The noxious domestic political atmosphere fostering this near-blackout is 
obvious to all. It was made vivid last week when Bill O’Reilly of Fox News went 
on a tear about how Al Jazeera English is “anti-American.” This is the same “We 
report, you decide” Fox News that last week broke away from Cairo just as the 
confrontations turned violent so that viewers could watch Rupert Murdoch 
promote his new tablet news product at a publicity event at the Guggenheim 
Museum in New York.

Unable to watch Al Jazeera English, and ravenous for comprehensive and 
sophisticated 24/7 television coverage of the Middle East otherwise unavailable 
on television, millions of Americans last week tracked down the network’s 
Internet stream on their computers. Such was the work-around required by the 
censorship practiced by America’s corporate gatekeepers. You’d almost think 
these news-starved Americans were Iron Curtain citizens clandestinely trying to 
pull in the jammed Voice of America signal in the 1950s — or Egyptians 
desperately seeking Al Jazeera afterMubarak disrupted its signal last week.

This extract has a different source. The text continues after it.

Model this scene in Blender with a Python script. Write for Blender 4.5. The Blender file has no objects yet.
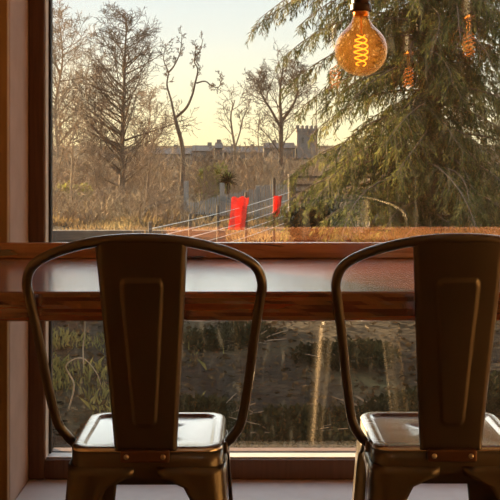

The consequence of a decade’s worth of indiscriminate demonization of Arabs in 
America — and of the low quotient of comprehensive adult news coverage that 
might have helped counter it — is the steady rise in Islamophobia. The “Ground 
Zero” mosque melee has given way to battles over mosques as far removed from 
Lower Manhattan as California. Soon to come is a national witch hunt — 
Congressional hearings called by Representative Peter King of New York — into 
the “radicalization of the American Muslim community.” Given the disconnect 
between America and the Arab world, it’s no wonder that Americans are invested 
in the fights for freedom in Egypt and its neighboring dictatorships only up to 
a point. We’ve been inculcated to assume that whoevercomes out on top is ipso 
facto a jihadist.

This week brings the release of Donald Rumsfeld’s memoir. The eighth 
anniversary of the invasion of Iraq is to follow. As we took in last week’s 
fiery video from Cairo — mesmerizing and yet populated by mostly anonymous 
extras we don’t understand and don’t know — it was hard not to flash back to 
those glory days of “Shock and Awe.” Those bombardments too were spectacular to 
watch from a safe distance — no Iraqi faces, voices or bodies cluttered up the 
shots. We lulled ourselves into believing that democracy and other good things 
were soon to come. It took months, even years, for us to learn the hard way 
that in truth we really had no idea what was going on.